Seated in the center of a conference table between friend Joe Edwards and his son Charles Berry Jr., wearing a captain's hat and a Rock and Roll Hall of Fame varsity jacket, Berry was humble, revealing and playful.

"Now let me make a statement," he said at the beginning. "After being before drums for 48 years, it has taken effect in the last four months and I have a strange hiccup that comes out every time I tell the truth." The room erupted in laughter.

At one point, Rolling Stone asked Berry how far the country has come since the days he played segregated venues throughout the South. Berry paused for a moment. "I never thought that a man with the qualities, features, and all that (President Obama) has, [could] be our President," he said. "My dad said, 'You may not live to see that day,' and I believed him. I thank God that I have." Berry stopped for several seconds while his eyes welled up. "Excuse me," he said.

The most moving moment came when Berry discussed his own future. Explaining that he doesn't hear well, Berry turned to his friend Edwards. "If you don’t mind, Joe, explaining [questions] to me, because I am hearing very little. I’m wondering about my future," he said, raising his finger. "That’s news!"
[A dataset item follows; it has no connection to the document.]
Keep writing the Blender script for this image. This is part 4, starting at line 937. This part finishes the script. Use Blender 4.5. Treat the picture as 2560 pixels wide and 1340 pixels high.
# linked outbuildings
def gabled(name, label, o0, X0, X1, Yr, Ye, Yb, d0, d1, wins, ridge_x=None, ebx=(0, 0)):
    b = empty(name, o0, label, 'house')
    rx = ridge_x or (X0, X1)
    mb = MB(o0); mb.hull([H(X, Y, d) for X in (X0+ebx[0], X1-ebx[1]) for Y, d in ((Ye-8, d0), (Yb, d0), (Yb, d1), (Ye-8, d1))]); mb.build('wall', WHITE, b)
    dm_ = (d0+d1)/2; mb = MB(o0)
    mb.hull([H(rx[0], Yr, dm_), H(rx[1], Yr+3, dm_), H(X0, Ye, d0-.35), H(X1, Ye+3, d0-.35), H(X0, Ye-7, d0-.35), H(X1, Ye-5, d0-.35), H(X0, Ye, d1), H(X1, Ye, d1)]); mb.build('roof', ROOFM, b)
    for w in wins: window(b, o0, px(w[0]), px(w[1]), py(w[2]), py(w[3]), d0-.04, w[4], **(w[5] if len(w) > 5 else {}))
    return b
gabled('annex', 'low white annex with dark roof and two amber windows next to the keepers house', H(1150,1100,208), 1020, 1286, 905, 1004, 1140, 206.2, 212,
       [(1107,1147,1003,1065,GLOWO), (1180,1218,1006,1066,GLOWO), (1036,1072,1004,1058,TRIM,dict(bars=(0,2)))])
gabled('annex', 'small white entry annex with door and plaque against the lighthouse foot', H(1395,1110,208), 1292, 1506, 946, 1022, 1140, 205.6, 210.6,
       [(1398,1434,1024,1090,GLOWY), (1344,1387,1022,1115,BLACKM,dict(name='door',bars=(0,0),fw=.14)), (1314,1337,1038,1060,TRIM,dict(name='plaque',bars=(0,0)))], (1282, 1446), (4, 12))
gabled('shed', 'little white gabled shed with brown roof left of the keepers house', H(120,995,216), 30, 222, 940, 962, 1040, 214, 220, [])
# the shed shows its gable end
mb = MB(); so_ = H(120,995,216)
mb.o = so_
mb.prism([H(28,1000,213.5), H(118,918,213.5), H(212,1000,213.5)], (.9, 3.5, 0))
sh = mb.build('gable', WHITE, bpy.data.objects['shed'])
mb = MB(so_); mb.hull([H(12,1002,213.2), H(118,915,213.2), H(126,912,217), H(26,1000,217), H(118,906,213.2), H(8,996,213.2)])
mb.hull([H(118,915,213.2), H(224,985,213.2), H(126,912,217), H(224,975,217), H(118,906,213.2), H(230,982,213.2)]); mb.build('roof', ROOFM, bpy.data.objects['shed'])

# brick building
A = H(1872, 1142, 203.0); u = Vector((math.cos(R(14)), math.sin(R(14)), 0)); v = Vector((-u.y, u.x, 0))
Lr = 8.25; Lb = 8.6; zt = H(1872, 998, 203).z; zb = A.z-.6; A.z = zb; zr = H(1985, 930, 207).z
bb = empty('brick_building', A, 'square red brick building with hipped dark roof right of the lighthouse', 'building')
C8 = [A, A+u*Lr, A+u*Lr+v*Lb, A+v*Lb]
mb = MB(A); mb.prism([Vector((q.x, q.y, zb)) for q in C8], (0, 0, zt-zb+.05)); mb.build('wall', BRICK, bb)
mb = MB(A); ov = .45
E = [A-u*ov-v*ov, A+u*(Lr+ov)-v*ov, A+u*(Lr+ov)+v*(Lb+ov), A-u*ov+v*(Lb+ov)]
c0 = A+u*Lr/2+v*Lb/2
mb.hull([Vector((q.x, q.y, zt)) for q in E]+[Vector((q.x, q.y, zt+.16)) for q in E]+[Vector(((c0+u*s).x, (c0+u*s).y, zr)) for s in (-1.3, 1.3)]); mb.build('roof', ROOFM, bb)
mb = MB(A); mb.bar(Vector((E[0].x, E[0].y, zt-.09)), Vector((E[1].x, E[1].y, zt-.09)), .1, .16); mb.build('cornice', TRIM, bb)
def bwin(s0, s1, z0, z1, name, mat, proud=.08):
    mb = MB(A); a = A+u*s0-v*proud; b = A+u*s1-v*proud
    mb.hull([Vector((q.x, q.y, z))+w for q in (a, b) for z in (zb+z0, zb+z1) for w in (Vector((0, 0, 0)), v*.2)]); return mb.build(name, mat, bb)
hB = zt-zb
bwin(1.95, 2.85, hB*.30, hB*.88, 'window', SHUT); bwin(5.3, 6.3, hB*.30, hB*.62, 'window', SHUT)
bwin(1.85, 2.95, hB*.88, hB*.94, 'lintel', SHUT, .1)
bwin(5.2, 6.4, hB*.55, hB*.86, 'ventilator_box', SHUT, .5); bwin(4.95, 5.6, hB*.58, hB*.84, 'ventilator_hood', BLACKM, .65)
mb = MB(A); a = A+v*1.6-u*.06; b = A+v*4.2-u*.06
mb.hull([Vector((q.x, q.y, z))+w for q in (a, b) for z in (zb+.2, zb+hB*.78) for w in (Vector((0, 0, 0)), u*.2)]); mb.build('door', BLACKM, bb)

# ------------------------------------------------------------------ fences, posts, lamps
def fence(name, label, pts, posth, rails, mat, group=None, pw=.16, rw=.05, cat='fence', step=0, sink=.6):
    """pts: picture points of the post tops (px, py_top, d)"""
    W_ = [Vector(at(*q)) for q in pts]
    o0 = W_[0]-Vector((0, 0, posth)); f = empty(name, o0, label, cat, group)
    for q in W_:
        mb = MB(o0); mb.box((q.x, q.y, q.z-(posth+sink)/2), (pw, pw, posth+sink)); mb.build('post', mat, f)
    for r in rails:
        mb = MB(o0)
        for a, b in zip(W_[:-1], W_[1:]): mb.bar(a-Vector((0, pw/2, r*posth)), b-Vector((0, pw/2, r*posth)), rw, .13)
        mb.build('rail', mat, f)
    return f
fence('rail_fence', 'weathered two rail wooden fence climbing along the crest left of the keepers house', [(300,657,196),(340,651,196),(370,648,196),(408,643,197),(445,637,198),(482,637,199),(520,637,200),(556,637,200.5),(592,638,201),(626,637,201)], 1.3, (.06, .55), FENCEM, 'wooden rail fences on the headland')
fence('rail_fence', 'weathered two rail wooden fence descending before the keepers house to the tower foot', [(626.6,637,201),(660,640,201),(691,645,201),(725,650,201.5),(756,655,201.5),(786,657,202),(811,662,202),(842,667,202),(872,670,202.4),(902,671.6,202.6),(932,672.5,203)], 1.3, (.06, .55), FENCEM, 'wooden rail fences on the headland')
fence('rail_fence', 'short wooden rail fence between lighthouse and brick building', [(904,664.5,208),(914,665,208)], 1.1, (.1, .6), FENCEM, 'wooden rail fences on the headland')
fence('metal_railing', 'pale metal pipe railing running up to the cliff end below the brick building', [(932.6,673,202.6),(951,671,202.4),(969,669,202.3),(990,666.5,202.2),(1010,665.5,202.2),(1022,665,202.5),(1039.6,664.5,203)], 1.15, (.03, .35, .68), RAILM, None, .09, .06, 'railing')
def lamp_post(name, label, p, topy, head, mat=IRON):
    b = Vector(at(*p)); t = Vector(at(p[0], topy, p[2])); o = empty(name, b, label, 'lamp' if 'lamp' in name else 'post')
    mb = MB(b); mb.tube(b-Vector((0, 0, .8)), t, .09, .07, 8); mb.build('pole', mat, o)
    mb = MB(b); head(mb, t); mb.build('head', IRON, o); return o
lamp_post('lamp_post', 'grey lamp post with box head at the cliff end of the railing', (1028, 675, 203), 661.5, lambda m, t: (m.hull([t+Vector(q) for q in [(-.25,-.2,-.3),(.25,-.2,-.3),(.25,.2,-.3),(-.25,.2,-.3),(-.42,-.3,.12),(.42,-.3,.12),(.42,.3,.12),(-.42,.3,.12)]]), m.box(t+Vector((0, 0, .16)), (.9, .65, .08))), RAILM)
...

Berry was asked to expand. "Well, I’ll give you a little piece of poetry," he said. "Give you a song? I can’t do that. My singing days have passed. My voice is gone. My throat is worn. And my lungs are going fast.  I think that explains it." St. Louis Post-Dispatch writer Kevin C. Johnson argued that people still pay to see Berry monthly at St. Louis’ Blueberry Hill. "I’ll tell you what that is," Berry said. "They’re having a great time from memory. And I hope that I can continue to enhance their memory because it looks very dim, like I said, you know."